## Brief:
Return a copy of every line in the records that includes the word "parts".

## Given records:
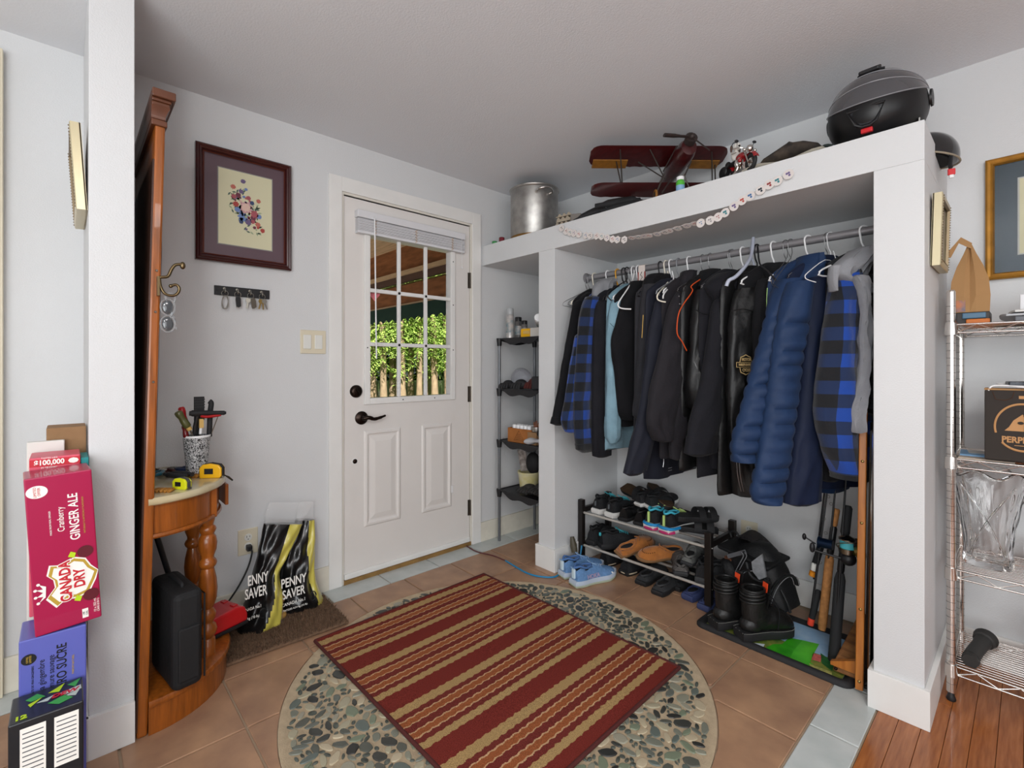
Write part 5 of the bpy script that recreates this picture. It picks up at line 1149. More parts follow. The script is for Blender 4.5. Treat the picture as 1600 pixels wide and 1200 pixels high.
b.tube([at(1040, 452, Y=2.2), at(1050, 444, Y=2.2), at(1062, 441, Y=2.21), at(1072, 436, Y=2.24)], [.012, .02, .022, .014], 10, 4)
tag(b.build('grey_scarf', M('grey_mesh', '#8e9095', .8, alpha=.85)), 'light grey mesh scarf draped over hangers at the middle', 'scarf')
# ================================================================== ON TOP OF THE CLOSET
TZ = SZ1
pc = V((.30, 2.19, TZ))
pot = thing('stock_pot', 'large dented stainless stock pot at the left end of the closet top', 'pot', pc)
B().lathe([(0, 0), (.146, 0), (.152, .008), (.152, .315), (.158, .32), (.16, .327), (.156, .331), (.15, .326), (.148, .315), (.148, .01), (0, .01)], pc, 48).build('body', M('pot_steel', '#a9a6a2', .42, 1, var=.2, vs=18, bump=.1, bs=60), pot)
B().lathe([(.147, .002), (.1535, .004), (.1535, .028), (.147, .03)], pc, 48, cap=False).build('base_band', M('heat_tinted_steel', '#94703f', .35, 1), pot)
for a in (-25, 155):
    q = Matrix.Rotation(R_(a), 3, 'Z')
    B().tube([pc + q @ V(p) for p in ((.15, -.045, .27), (.18, -.05, .272), (.205, -.03, .28), (.21, 0, .283), (.205, .03, .28), (.18, .05, .272), (.15, .045, .27))], .0075, 8, 4).build('handle', chrome, pot)
    pass 
def topz(px, py, Y): return at(px, py, Y=Y)
for (px, col, nm, lab) in ((773, '#3d8a4e', 'green_cap', 'small green jar cap at the far left of the closet top'), (784, '#6a1d28', 'maroon_cap', 'small maroon jar cap beside the green one')):
    c = topz(px, 378, 2.03); c.z = TZ; tag(B().lathe([(0, 0), (.017, 0), (.018, .004), (.018, .018 if px < 780 else .03), (.015, .021 if px < 780 else .033), (0, .021 if px < 780 else .033)], c, 24).build('jar', M(nm, col, .4)), lab, 'jar')
# torn cardboard tray
c = topz(879, 350, 2.045); c.z = TZ
ct = thing('cardboard_scrap', 'torn pale cardboard carton leaning against the stock pot', 'cardboard', c, rz=R_(8))
pulp = M('pulp_card', '#a39684', .9, bump=.5, bs=60)
for k in range(3):
    z0 = .003 + k * .028; b = B(); pts = [(-.045 + i * .0075, (.022 if i % 4 in (1, 2) else .012) + (k % 2) * .004) for i in range(13)]
    b.loft([[V((a, -.0 + k * .008, z0)) for a, z in pts], [V((a, -.004 + k * .012, z0 + z)) for a, z in pts]], closed=False)
    b.loft([[V((a, .003 + k * .008, z0)) for a, z in pts], [V((a, -.001 + k * .012, z0 + z)) for a, z in pts]], closed=False)
    b.bb((-.045, 0, z0 - .002), (.045, .05, z0 + .002)); b.build('flap', pulp, ct, local=True, smooth=False)
B().box((.05, .09, .035), (.06, .14, .06), yaw=.3).build('box', M('grey_carton', '#77706a', .7), ct, local=True, bevel=.003)
# folded black strap pile
b = B()
for (p0, p1, r) in (((897, 346), (945, 322), .012), ((905, 340), (950, 326), .010), ((930, 322), (1000, 312), .014), ((940, 330), (1010, 314), .012), ((898, 349), (930, 334), .012)):
    a, c = topz(*p0, 2.05), topz(*p1, 2.10); a.z = max(a.z, TZ + r); c.z = max(min(c.z, TZ + .07), TZ + r); m_ = (a + c) / 2 + V((0, .01, .008)); b.tube([a, m_, c], [r * .6, r, r, r * .5], 8, 5, sq=1.5)
tag(b.build('folded_umbrella', black_rub), 'crumpled black nylon fabric and straps left under the toy airplane', 'fabric')
# ---- toy biplane
redw = M('cherry_wood', '#3f0f10', .3, var=.25, vs=12, coat=.5, stretch=(1, 6, 6)); gold_w = M('ochre_paint', '#8a5a1c', .5, var=.2, vs=40)
bi = thing('toy_biplane', 'large dark red wooden biplane model with ochre wing tips', 'toy plane', (1.05, 2.2, TZ))
def ad(px, py, d): return CAM + (FV + RV * ((px - 800) / F_PX) - Z3 * ((py - 572) / F_PX)) * d
def wing(p0, p1, chord, drop, nm, ochre):
    b = B(); rg = []; L_w = (p1 - p0).length; dr = (p1 - p0).normalized(); bk_ = (FV * chord - Z3 * drop); n = 60
    for i in range(n + 1):
        x = L_w * i / n; e_ = min(x, L_w - x); k = 1 if e_ > .06 else (.45 + .55 * math.sqrt(max(0, 1 - (1 - e_ / .06) ** 2))); sc_b = .06 * abs(math.sin(math.pi * x / .055))
        c = p0 + dr * x; m = c + bk_ * .5; hf = bk_ * .5 * k
        rg.append([m - hf, m - hf * .75 + Z3 * .007, m + Z3 * .010, m + hf * (1 - sc_b), m + hf * .2 - Z3 * .003, m - hf * .8 - Z3 * .006])
    b.loft(rg); wo_ = b.build(nm, redw, bi)
    if ochre:
        for (u0, u1) in ((.02, .20), (L_w - .17, L_w - .02)):
            B().loft([[p0 + dr * x + bk_ * .62 - Z3 * .007, p0 + dr * x + bk_ * 1.03 - Z3 * .004, p0 + dr * x + bk_ * 1.03 + Z3 * .004, p0 + dr * x + bk_ * .62 + Z3 * .012] for x in (u0, u1)]).build('aileron', gold_w, wo_, smooth=False)
wing(ad(925, 227, 2.42), ad(1142, 228, 2.42), .13, .055, 'upper_wing', True)
wing(ad(927, 285, 2.33), ad(1125, 285, 2.33), .12, .03, 'lower_wing', False)
ns = ad(1077, 229, 2.26); tl2 = ad(1022, 303, 2.80); tl2.z = 2.13
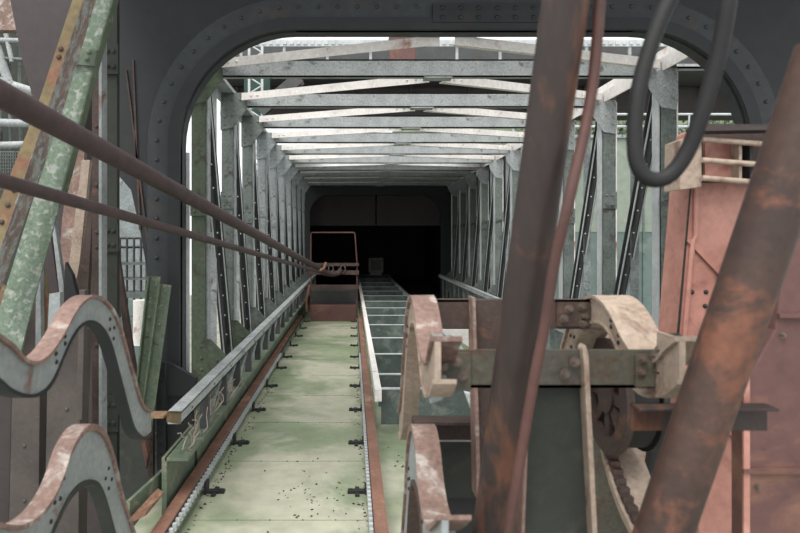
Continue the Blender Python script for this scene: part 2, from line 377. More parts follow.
# ================================================================ RUNNING RAILS
def track(x0, x1, side, label):
    t = thing('track_rail', label, 'rail', ((x0+x1)/2, 3.2, FL), 'rack rails beside the green deck')
    yA, yB = 2.75, 13.3
    MB().box(x0, x1, yA, yB, -1.612, -1.60).build('rail_top', 'rail', t, label='flat rust red top strip')
    xi = x1 if side > 0 else x0
    k = MB().box(min(xi, xi-side*.02)-.0, max(xi, xi-side*.02), yA, yB, FL, -1.612); k.build('rail_web', 'green', t)
    k = MB(); y = yA                                  # rack teeth
    while y < 9.0:
        k.box(min(xi, xi+side*.028), max(xi, xi+side*.028), y, y+.026, -1.655, -1.614); y += .066
    o = k.build('rack_teeth', 'edge', t); o['kind'] = 'stuff'
    MB().box(min(xi, xi+side*.006), max(xi, xi+side*.006), yA, yB, -1.656, -1.613).build('rack_backing', 'black', t)
    k = MB().box(min(xi, xi+side*.03), max(xi, xi+side*.03), yA, yB, -1.668, -1.657); k.build('rack_ledge', 'green', t)
track(-1.095, -1.02, 1, 'rust red track rail with rack teeth on left side of green deck')
track(.125, .20, -1, 'rust red track rail with rack teeth on right side of green deck')
for j in range(10):
    y = 4.3+1.03*j-(.05*j if j > 4 else 0)
    for s, x, n in ((1, -.99, 'left'), (-1, .10, 'right')):
        k = MB(); k.box(min(x, x+s*.13), max(x, x+s*.13), y, y+.05, FL, FL+.018); k.box(min(x, x+s*.015), max(x, x+s*.015), y-.02, y+.07, FL, FL+.08 if s == 1 else FL+.05)
        k.rivet((x+s*.11, y+.025, FL+.018), (0, 0, 1), .016)
        k.box(min(x+s*.05, x+s*.08), max(x+s*.05, x+s*.08), y-.05, y+.1, FL, FL+.012)
        tag(k.build('rail_clamp', 'black'), f'small black clamp on green deck by the {n} rail, {ORD[j]} from the camera', 'clamp', 'rail clamps on the deck')
# seams and leaf litter
k = MB()
for j in range(12):
    y = 3.9+1.03*j
    k.box(-.98, .1, y-.0015, y+.0015, FL, FL+.0015)
    for x in (-.7, -.5, -.3, -.1): k.rivet((x, y, FL), (0, 0, 1), .008, 6)
o = k.build('deck_seam', 'green'); tag(o, 'thin riveted plate seams across the green deck', 'seams'); o['kind'] = 'stuff'
k = MB()
for _ in range(420):
    r = random.random()
    if r < .35: x = -.97+abs(random.gauss(0, .03)); y = random.uniform(3.5, 8)
    elif r < .55: x = .09-abs(random.gauss(0, .03)); y = random.uniform(3.5, 8)
    elif r < .75: x = random.gauss(-.1, .25); y = random.gauss(4.3, .25)
    else: x = random.uniform(.25, 1.3); y = random.uniform(3.3, 7)
    if r < .75 and not (-.97 < x < .1): continue
    z = FL if x < .16 else FL-.05
    a = random.uniform(0, 6.3); s = random.uniform(.004, .016); h = random.uniform(.003, .012)
    c, sn = math.cos(a), math.sin(a)
    k.add([(x+s*c, y+s*sn, z+.001), (x-s*sn*.5, y+s*c*.5, z+h), (x-s*c, y-s*sn, z+.001), (x+s*sn*.5, y-s*c*.5, z+.001), (x, y, z)], [(0, 1, 2, 3), (0, 4, 1), (1, 4, 2), (2, 4, 3), (3, 4, 0)])
o = k.build('leaf_litter', 'debris'); tag(o, 'dark leaf litter and grit scattered along the deck', 'litter'); o['kind'] = 'stuff'
k = MB()
for _ in range(26):
    p = V((-1.04+random.uniform(-.03, .03), random.uniform(4.0, 5.4), -1.33)); pts = [p]
    for j in range(6):
        p = p+V((random.uniform(-.02, .03), random.uniform(-.09, .09), random.uniform(.01, .045))); pts.append(p)
    k.tube(pts, .004, 5)
o = k.build('dry_vine', 'twig'); tag(o, 'pale dry vine tangled under the left rail beam', 'vine'); o['kind'] = 'stuff'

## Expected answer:
Write part 5 of the bpy script that recreates this picture. It picks up at line 1149. More parts follow. The script is for Blender 4.5. Treat the picture as 1600 pixels wide and 1200 pixels high.
Continue the Blender Python script for this scene: part 2, from line 377. More parts follow.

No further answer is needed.